WHAT TO PRODUCE
Omit pictures and quote the listing below line by line, from its start through the line that holds "var rng := RandomNumberGenerator.new()".

PROVIDED DATA
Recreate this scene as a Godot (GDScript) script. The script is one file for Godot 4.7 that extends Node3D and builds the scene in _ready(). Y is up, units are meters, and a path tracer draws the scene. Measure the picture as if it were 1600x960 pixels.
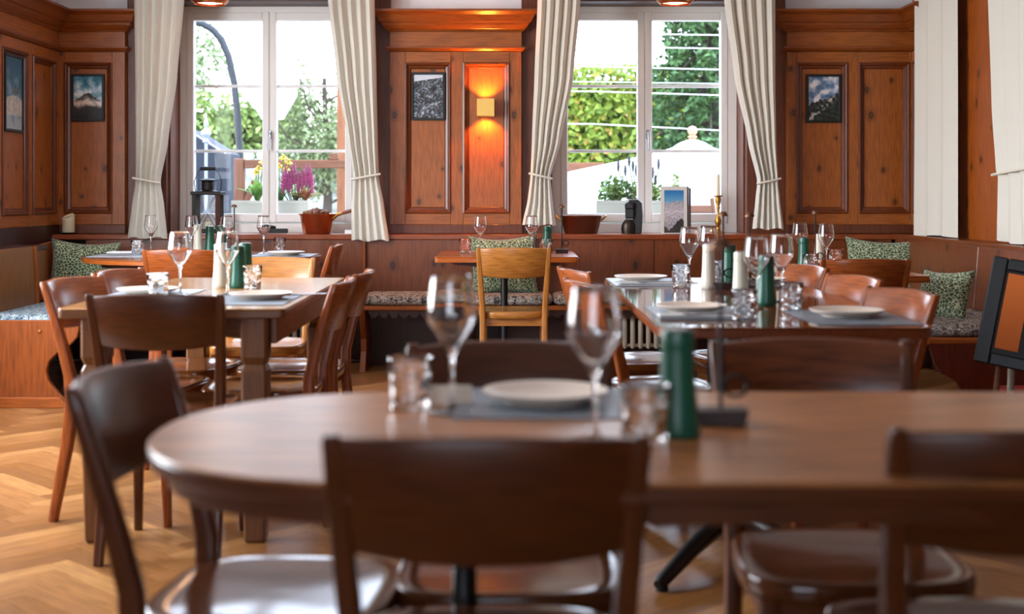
extends Node3D
# A panelled dining room: camera eye 1.13 m above the floor looks down -Z at the window wall 8.8 m away.
const F := 2050.0     # focal length in pixels of a 1600 x 960 frame
const CX := 797.0     # column of the vanishing point
const CY := 301.0     # row of the horizon
const EYE := 1.13
var M := {}
var taken := {}
var rng := RandomNumberGenerator.new()

# ------------------------------------------------------------------ names, nodes
func ax(px: float, d: float) -> float: return (px - CX) * d / F
func ay(py: float, d: float) -> float: return EYE - (py - CY) * d / F
func at(px: float, py: float, d: float) -> Vector3: return Vector3(ax(px, d), ay(py, d), -d)

func numbered(called: String, parent: Node) -> String:
	var key := str(parent.get_instance_id()) + called
	var n: int = taken.get(key, 0)
	taken[key] = n + 1
	return called if n == 0 else "%s_%03d" % [called, n]

func thing(called: String, label: String, category: String, where := Vector3.ZERO, yaw := 0.0, group := "") -> Node3D:
	var o := Node3D.new()
	o.name = numbered(called, self)
	add_child(o, true)
	o.position = where
	o.rotation.y = deg_to_rad(yaw)
	tag(o, label, category, group)
	return o

func tag(o: Node, label: String, category: String, group := "") -> Node:
	o.set_meta("label", label)
	o.set_meta("category", category)
	if group != "":
		o.set_meta("group", group)
	return o

func struct(called: String) -> Node3D:
	var o := Node3D.new()
	o.name = called
	add_child(o, true)
	o.set_meta("kind", "structure")
	return o

func obj(called: String, st, mat: Material, parent: Node = self, where := Vector3.ZERO) -> MeshInstance3D:
	var o := MeshInstance3D.new()
	o.name = numbered(called, parent)
	if st is SurfaceTool:
		st.generate_normals()
		o.mesh = st.commit()
	else:
		o.mesh = st
	o.material_override = mat
	o.position = where
	parent.add_child(o, true)
	return o

func dup(src: Node3D, where: Vector3, yaw: float, label: String, group := "") -> Node3D:
	var o: Node3D = src.duplicate()
	o.name = numbered(str(src.name).rstrip("0123456789").trim_suffix("_"), self)
	add_child(o, true)
	o.position = where
	o.rotation.y = deg_to_rad(yaw)
	o.set_meta("label", label)
	if group != "":
		o.set_meta("group", group)
	return o

# ------------------------------------------------------------------ mesh helpers
func S() -> SurfaceTool:
	var st := SurfaceTool.new()
	st.begin(Mesh.PRIMITIVE_TRIANGLES)
	return st

func put(st: SurfaceTool, tris: PackedVector3Array, groups: PackedInt32Array, closed := true) -> void:
	# tris: corner triples; a closed body is turned so that its faces look outwards
	var vol := 0.0
	if closed:
		for i in range(0, tris.size(), 3):
			vol += tris[i].dot(tris[i + 1].cross(tris[i + 2]))
	var flip := vol > 0.0
	for i in range(0, tris.size(), 3):
		var g := groups[i / 3] if groups.size() > 0 else -1
		var a := tris[i]
		var b := tris[i + 1]
		var c := tris[i + 2]
		if (b - a).cross(c - a).length_squared() < 1e-18:
			continue
		st.set_smooth_group(g)
		st.add_vertex(a)
		st.add_vertex(c if flip else b)
		st.add_vertex(b if flip else c)

func box(st: SurfaceTool, c: Vector3, s: Vector3, b := 0.0, bs := Basis.IDENTITY) -> void:
	var h := s * 0.5
	b = minf(b, minf(h.x, minf(h.y, h.z)) * 0.9)
	var P := func(sx: int, sy: int, sz: int, a: int) -> Vector3:
		var v := Vector3(sx * (h.x - (0.0 if a == 0 else b)), sy * (h.y - (0.0 if a == 1 else b)), sz * (h.z - (0.0 if a == 2 else b)))
		return bs * v + c
	var T := PackedVector3Array()
	for a in 3:
		for s1 in [-1, 1]:
			var q := []
			for k in [[-1, -1], [1, -1], [1, 1], [-1, 1]]:
				var v := [0, 0, 0]
				v[a] = s1
				v[(a + 1) % 3] = k[0]
				v[(a + 2) % 3] = k[1]
				q.append(P.call(v[0], v[1], v[2], a))
			T.append_array([q[0], q[1], q[2], q[0], q[2], q[3]])
	if b > 0.0:
		for a in 3:
			for k in [[-1, -1], [1, -1], [1, 1], [-1, 1]]:
				var q := []
				for e in [-1, 1]:
					var v := [0, 0, 0]
					v[a] = e
					v[(a + 1) % 3] = k[0]
					v[(a + 2) % 3] = k[1]
					q.append(P.call(v[0], v[1], v[2], (a + 1) % 3))
					q.append(P.call(v[0], v[1], v[2], (a + 2) % 3))
				T.append_array([q[0], q[1], q[3], q[0], q[3], q[2]])
		for sx in [-1, 1]:
			for sy in [-1, 1]:
				for sz in [-1, 1]:
					T.append_array([P.call(sx, sy, sz, 0), P.call(sx, sy, sz, 1), P.call(sx, sy, sz, 2)])
	for i in range(0, T.size(), 3):
		var n := (T[i + 1] - T[i]).cross(T[i + 2] - T[i])
		if n.dot((T[i] + T[i + 1] + T[i + 2]) / 3.0 - c) > 0.0:
			var t := T[i + 1]
			T[i + 1] = T[i + 2]
			T[i + 2] = t
	put(st, T, PackedInt32Array(), false)

func lathe(st: SurfaceTool, prof: Array, segs := 24, o := Vector3.ZERO, bs := Basis.IDENTITY) -> void:
	var T := PackedVector3Array()
	var G := PackedInt32Array()
	var g := 1
	for i in prof.size() - 1:
		if i > 0:
			var d1: Vector2 = (prof[i] - prof[i - 1]).normalized()
			var d2: Vector2 = (prof[i + 1] - prof[i]).normalized()
			if d1.dot(d2) < 0.72:
				g += 1
		for j in segs:
			var t1 := TAU * j / segs
			var t2 := TAU * (j + 1) / segs
			var a := o + bs * Vector3(prof[i].x * cos(t1), prof[i].y, prof[i].x * sin(t1))
			var b := o + bs * Vector3(prof[i].x * cos(t2), prof[i].y, prof[i].x * sin(t2))
			var c := o + bs * Vector3(prof[i + 1].x * cos(t2), prof[i + 1].y, prof[i + 1].x * sin(t2))
			var d := o + bs * Vector3(prof[i + 1].x * cos(t1), prof[i + 1].y, prof[i + 1].x * sin(t1))
			T.append_array([a, b, c, a, c, d])
			G.append_array([g, g])
	put(st, T, G, false)

func loft(st: SurfaceTool, rings: Array, smooth := true, caps := true) -> void:
	var T := PackedVector3Array()
	var G := PackedInt32Array()
	var n: int = rings[0].size()
	for i in rings.size() - 1:
		for j in n:
			var k := (j + 1) % n
			T.append_array([rings[i][j], rings[i][k], rings[i + 1][k], rings[i][j], rings[i + 1][k], rings[i + 1][j]])
			G.append_array([1, 1] if smooth else [-1, -1])
	if caps:
		for e in [0, rings.size() - 1]:
			var c := Vector3.ZERO
			for p in rings[e]:
				c += p
			c /= n
			for j in n:
				var k := (j + 1) % n
				if e == 0:
					T.append_array([c, rings[e][k], rings[e][j]])
				else:
					T.append_array([c, rings[e][j], rings[e][k]])
				G.append(-1 if not smooth else 2 + e)
	put(st, T, G, true)

func tube(st: SurfaceTool, pts: Array, r, segs := 8, closed := false) -> void:
	var rings := []
	var n := pts.size()
	var up := Vector3.UP
	for i in n:
		var a: Vector3 = pts[(i - 1 + n) % n] if closed or i > 0 else pts[0]
		var b: Vector3 = pts[(i + 1) % n] if closed or i < n - 1 else pts[n - 1]
		var t := (b - a).normalized()
		if i == 0 and absf(t.dot(up)) > 0.9:
			up = Vector3.RIGHT
		var s := t.cross(up).normalized()
		up = s.cross(t).normalized()
		var rr: float = r[i] if r is Array else r
		var ring := PackedVector3Array()
		for j in segs:
			var q := TAU * j / segs
			ring.append(pts[i] + (s * cos(q) + up * sin(q)) * rr)
		rings.append(ring)
	if closed:
		rings.append(rings[0])
	loft(st, rings, true, not closed)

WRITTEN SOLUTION
Recreate this scene as a Godot (GDScript) script. The script is one file for Godot 4.7 that extends Node3D and builds the scene in _ready(). Y is up, units are meters, and a path tracer draws the scene. Measure the picture as if it were 1600x960 pixels.
extends Node3D
# A panelled dining room: camera eye 1.13 m above the floor looks down -Z at the window wall 8.8 m away.
const F := 2050.0     # focal length in pixels of a 1600 x 960 frame
const CX := 797.0     # column of the vanishing point
const CY := 301.0     # row of the horizon
const EYE := 1.13
var M := {}
var taken := {}
var rng := RandomNumberGenerator.new()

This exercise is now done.